What do we have in June minutes? And our expectations from NFP!
Friday, all eyes will be on NFP numbers to find out more about FED's next possible move in the policy meeting, which will be held July 27-28.
The Fed raised the possibility of a higher rate hike in the June FOMC monetary policy meeting minutes to satisfy the committee's legislative mandate to promote maximum employment and price stability. As Powell repeatedly said that inflation is the priority for FED, "inflation" was repeated as many as 90 times in minutes, reflecting policymakers' heightened concern about possible further inflation growth.
Minutes also show that FED officials believe an inflation decrease to 2% will take time as supply constraints have yet to improve. So as FED speakers told it, the following decisions will be based on economic growth, which is why they did not specify the rate hike numbers.
Now, with today's NFP numbers, we can have a brother idea of what the FED can decide in the next meeting. In this Nonfarm Payroll report, we have to watch different factors. As you know, reports include the new crated numbers, unemployment rate, participant's rate, and average hourly earnings. Between them lately, Average Hourly Earnings got more important as it directly affects inflation. Higher salaries equal more liquidity in the society, which will increase inflation again.
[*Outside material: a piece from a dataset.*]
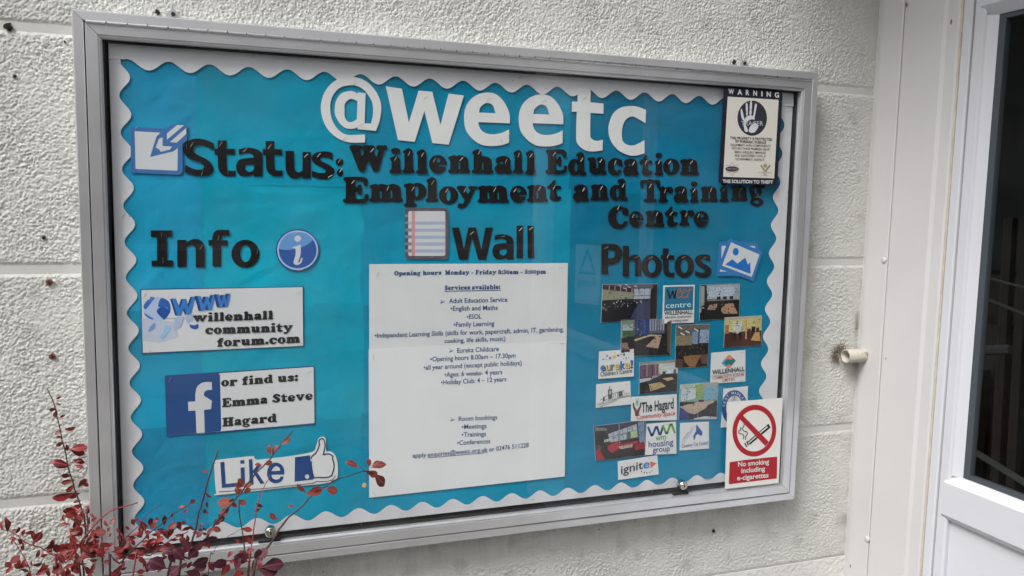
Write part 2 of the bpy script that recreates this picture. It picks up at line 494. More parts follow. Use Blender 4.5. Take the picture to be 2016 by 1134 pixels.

Therefore, in this report cooling average hourly earnings will be a kind of reassurance that inflation can decrease. In the May report, we saw those average earnings raised by 5.2% annually and 0.3% monthly, which is expected to be repeated in June as well.
Moreover, about the newly created jobs, which is the essential part of the report, the market expects to see 268K payrolls, which is 22K lower than May's 390K jobs.
FED believes the labor market is strong, though FOMC members say unemployment can increase above 4% before a new improvement round.
If this report confirms the substantial improvement, it means that FED will have more reason for the rate hikes with more significant digits, like another 75 bps, and lift the US dollar to a higher level. However, if better payrolls come with decreasing earnings, then inflation concerns will decrease, and in this scenario, Stock markets can grow, and the US dollar will give back some of its recent gains.
On the other hand, downbeat data will be the worst case, which can also affect the global economy. IF investors feel that the most powerful economy could not handle the pressures, and now people are losing their jobs -as we saw the improving layoff numbers in the JOLTs report- and the economy is not able to hire more employees, the fear of spreading recession in the US, and other economies are becoming more common. If we see weaker numbers, the US dollar will increase again, and stocks will be under pressure. However, it does not mean sharp downside movement in the stock markets. As it said, "When the US sneezes, the world catches a cold."
There are other possible scenarios, but market reaction to other scenarios depends on the numbers. Overall, this report is supposed to cause more volatility in the market, as it is before the FED meeting and can affect both FED criteria for their decisions, inflation, and the Labor market.